The Greek hero, the heroes both Greek and Trojan who died at Troy, were all tough and aggressive, rarely doubting their duty to kill indiscriminately in support of their comrades and their king.  On the other hand, Lavinia recalls her husband Aeneas after his death:

In emergency, at the moment of choice, Aeneas might hesitate, confused, looking to the outcome, torn between conflicting claims and possibilities: in a torment of indecision he groped for his purpose, his fate, till he found it.  Then his choice was made and he acted on it.  And while he acted, his purpose was unwavering.  Afterwards, he might agonise over it all again, question his conscience endlessly, never fully satisfied that he had done the right thing.

In this Le Guin novel, as in others I have read, the primary battle that a man (or woman) must win is rarely a battle by force of arms, although such battles may also occur of necessity.  To quote myself (always a reliable source):

The battle isn't against an evil-doer, although some characters do evil, but against hostile environments and against the impersonal forces of fate and necessity. And, often, against the protagonists' own undiscovered emotions and fears.  Le Guin's heroes seek -- like the wizards in the Earthsea series -- to maintain the proper balance in the universe, always aware that every act -- good or bad -- has unforeseeable consequences.
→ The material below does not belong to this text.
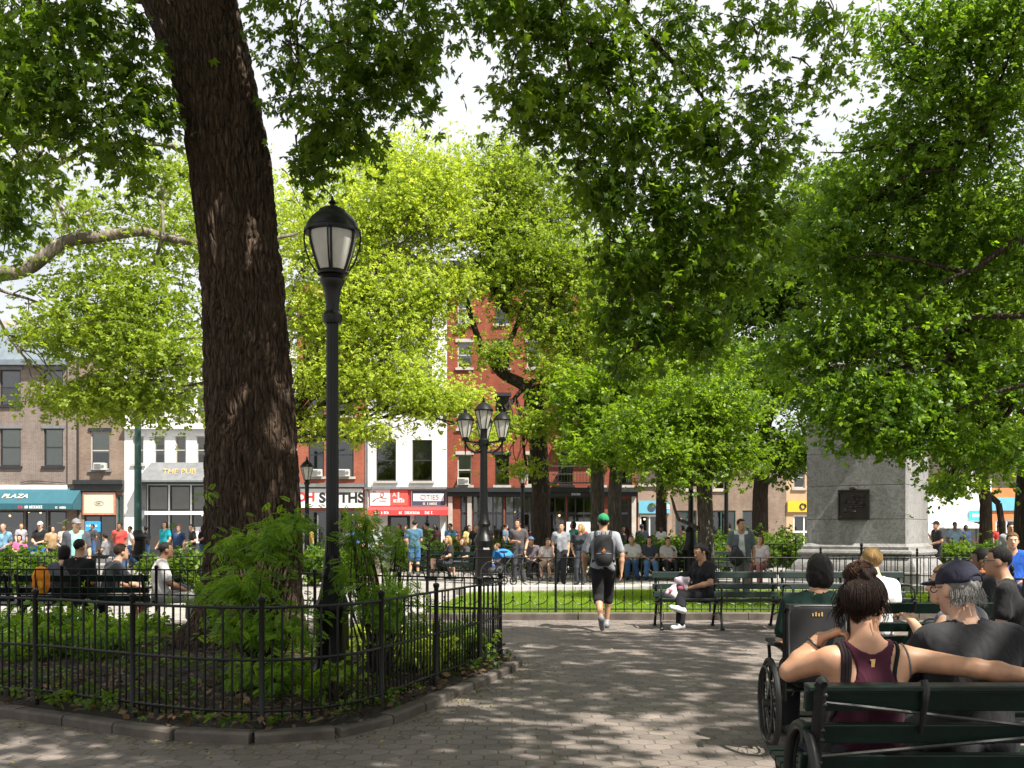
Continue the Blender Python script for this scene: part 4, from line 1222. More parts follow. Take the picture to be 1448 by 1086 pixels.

As does every failure to act.

Le Guin's Aeneas is such a hero: fierce and bloodthirsty in battle, worried and thoughtful in reflection.  And unlike the Greek hero for whom a woman was a possession, legally a chattel, however loved she might be, Aeneas was a man who perhaps resembled many men in the 21st century, but not the true man, the heroic man, of the Greek ideal:

We talked in the summer mornings before we got to work; we talked in darkness in our marriage bed, in the lengthening autumn nights.  He learned that he could talk to me as I think he had never talked to anyone, unless perhaps Creusa long ago, in the dark years of the siege of Troy, when he was young.  He was a man who thought hard and constantly about what he had done and what he ought to do, and his active conscience welcomed my listening, my silence, and my attempts to answer, as it struggled for clarity.

Lavinia praised him not as a Greek legend would have praised him, not as his fellow warriors would have regarded him, but as a woman:

He honored my ignorance, but I was impatient with it and ready to learn from him, as he soon learned.  As often as we made love I remembered what my poet [Virgil's wraith] told me, that this man was born of a goddess, the force that moves the stars and the waves of the sea and couples the animals in the fields in spring, the power of passion, the light of the evening star.

In an informative "Afterword," the author tells us her love of Virgil's poetry -- Latin poetry with a beauty that defies translation by even the gifted poets who have attempted translation.  The places described in the epic can still be found, although given different names today.  Distances between towns and rivers and springs that seem large in the epic, and in Le Guin's novel, seem small in our automotive age.  An Italy that was forested is now largely devoid of trees.

And the people of what is now the region of Lazio (Latium), near today's Rome, would have been far more barbarous and primitive than either Virgil or Le Guin describes them, their cities more poverty-stricken and squalid.

Vergil [sic] exaggerates the sophistication of that world, I play down its primitiveness: both of us, I think, because we want these people to be Romans -- at least Romans in the making.

Some readers have complained that the novel is too slow, too descriptive.  Maybe.  It's not a detective novel.  If you know the outlines of Virgil's story, there will be no real surprises.  Except perhaps the very ending, when the consequence of Lavinia's "fictional" existence is made known. 

No, you read this novel for those very descriptions, descriptions of people and places and an ancient way of life.  You live in that world as Virgil, twenty centuries ago would have wanted you to live it, but as interpreted from the perspective of a quiet but intelligent woman, a woman overlooked by Virgil, a woman who just happened to be married to Aeneas.